Help PLZ

david at prometheus.com.au david at prometheus.com.au
Tue Aug 28 19:52:41 EST 2001


Martijn van Oosterhout wrote:

> > i've heard that a) the threading is really broken in NT, which would
> > explain why it's fast, and b) that linux *can* bind tasks to a
> > particular CPU. i might be imagining that, though.

Threading is broken. Full stop. Especially if your favourite programming
language is any of C, C++, or assembler. Use full processes if you want
to write multi-tasking stuff that works. The nice people at Intel and
other hardware companies put hardware memory protection in their chips
so you could write reliable multi-tasking code. Use it.
 
> I don't know about broken, but I heard that NT thread switching is slower
> than linux process switching and that's why they created these new things
> called "strings" (or something like that) which were even lighter weight
> than threads.

"fibres". They are non-pre-emptive threads. The NT programming book i
read recommended not using them for any serious new application. Their
main use is for porting MS-Win 3.1 applications that rely on this broken
sort of behaviour.

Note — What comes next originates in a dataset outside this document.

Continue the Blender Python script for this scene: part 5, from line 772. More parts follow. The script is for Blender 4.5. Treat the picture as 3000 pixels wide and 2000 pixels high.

Since MS-Win 95 and 98 never supported fibres, almost
every application that could have made use of them has either been fixed
properly, or has died.

> As for binding processes, I do beleive there is a patch for that but in the
> general case normal processor affinity is sufficient for 99% of people.
> Binding drivers I'm not sure about, though they were trying to push network
> stack processing onto the CPU of the process that was to receive it in the
> end.

Binding processes to CPUs and network cards is useful for going very
fast on silly networking benchmarks. I'm not so sure there are any
real-world applications for it that you would want to run on normal
desktop or server hardware.

> --
> Martijn van Oosterhout <kleptog at svana.org>
> http://svana.org/kleptog/
> > It would be nice if someone came up with a certification system that
> > actually separated those who can barely regurgitate what they crammed over
> > the last few weeks from those who command secret ninja networking powers.